I love used bookstores. My favorite local bookstore is run by a very nice fellow who is a follower of an eastern religion. Do I stop patronizing his store because he’s not a practicing Christian? Or do I … mind my own business?
A dearly loved family member voted for Obama. Do I stop seeing her because she supported a politician whose voting record I don’t care for? Or do I … mind my own business?
A friendly cashier in a store I recently went into had a tongue stud. I happen to think tongue studs are stupid. Should I have walked out of the store because I didn’t like the cashier’s tongue stud? Or should I have … minded my own business?
There are some lovely people who just moved into our neighborhood. They practice a religion quite different from ours. Should we refuse to associate with them? Should we put our house on the market and move away because we don’t agree with their religion? Or should we … mind our own business?
I found out that a couple in our church voted for Obama. Should we stop attending this church because of one couple’s political affiliation? Should we lobby to throw this couple out of the church? Or should we … mind our own business?
Imagine taking moral purity to its logical conclusion. You’d have to investigate each and every person who comes into your life, however peripherally, to keep yourself sinless. You would need to investigate the integrity of the family of the kid who delivers your newspaper. You would need to interrogate every store clerk, every cashier, every bank teller, every gas station attendant.
You’d be a very popular person, let me tell you.
I’m sure you follow my logic here. Sometimes we must accept the fact that people are different. Unless a company’s sole purpose and function is in blatant violation of my principles (I really don’t care to get my female exams done at Planned Parenthood, for example), I usually see individual people on a continuum. I cannot not do business with each and every person in this country whose philosophies I may disagree with. Not only would this be a logistical nightmare, but the vast majority of the time it’s none of my business.
People who go to extremes in their moral purity are doing the human equivalent of trying to walk on water. It’s the old holier-than-thou syndrome, and it’s irritating.
I will continue to patronize Jane’s dry cleaning business because I find Jane offers excellent service at a decent price with a cheerful smile. If she starts advertising her business as “Jane’s Pro-Abortion Anti-Gun Dry Cleaning Service,” then that’s another story. But for now she doesn’t pry into my background, and I don’t pry into hers.

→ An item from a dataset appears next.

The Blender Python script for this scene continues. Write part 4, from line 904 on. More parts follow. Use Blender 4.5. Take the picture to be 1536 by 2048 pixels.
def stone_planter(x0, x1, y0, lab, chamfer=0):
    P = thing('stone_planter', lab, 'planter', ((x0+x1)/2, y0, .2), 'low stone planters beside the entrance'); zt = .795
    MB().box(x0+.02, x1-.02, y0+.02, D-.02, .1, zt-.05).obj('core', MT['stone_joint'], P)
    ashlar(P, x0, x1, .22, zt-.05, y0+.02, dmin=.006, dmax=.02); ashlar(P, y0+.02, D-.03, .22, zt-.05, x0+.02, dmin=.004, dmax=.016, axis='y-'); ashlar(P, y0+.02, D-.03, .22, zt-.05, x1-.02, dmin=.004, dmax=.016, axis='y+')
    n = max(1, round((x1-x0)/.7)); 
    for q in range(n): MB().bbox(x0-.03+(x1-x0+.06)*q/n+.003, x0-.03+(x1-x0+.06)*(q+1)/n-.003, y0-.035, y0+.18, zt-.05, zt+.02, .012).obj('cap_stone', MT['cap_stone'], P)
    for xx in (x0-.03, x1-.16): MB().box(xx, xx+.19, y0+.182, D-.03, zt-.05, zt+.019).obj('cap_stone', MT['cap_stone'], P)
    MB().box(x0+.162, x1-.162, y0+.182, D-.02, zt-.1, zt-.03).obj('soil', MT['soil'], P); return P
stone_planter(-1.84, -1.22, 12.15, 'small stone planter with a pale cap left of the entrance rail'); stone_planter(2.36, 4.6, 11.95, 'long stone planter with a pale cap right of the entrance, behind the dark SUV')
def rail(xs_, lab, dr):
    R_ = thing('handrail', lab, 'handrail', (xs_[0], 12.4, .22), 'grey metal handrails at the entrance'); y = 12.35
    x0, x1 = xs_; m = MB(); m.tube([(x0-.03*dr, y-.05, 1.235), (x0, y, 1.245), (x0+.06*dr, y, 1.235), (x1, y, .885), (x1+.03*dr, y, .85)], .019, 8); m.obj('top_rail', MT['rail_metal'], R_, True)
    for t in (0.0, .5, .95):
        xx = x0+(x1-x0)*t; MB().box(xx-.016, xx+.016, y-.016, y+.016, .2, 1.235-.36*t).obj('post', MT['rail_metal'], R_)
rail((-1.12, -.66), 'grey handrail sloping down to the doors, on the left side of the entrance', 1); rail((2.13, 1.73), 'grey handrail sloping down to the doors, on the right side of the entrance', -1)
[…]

This week we celebrate the birth of a Man who consorted with prostitutes and tax collectors, the lowest sinners of those times (demonstrating that some things never change). He’s the only Person who ever successfully walked on water. The rest of us look pretty stupid when we try water walking, and those that do try tend to get all wet.
Besides, one never knows how one’s sphere of influence may ripple outward and affect others, even prostitutes and tax collectors, for either good or bad. Just a thought.
Peace on earth, goodwill toward men to you too.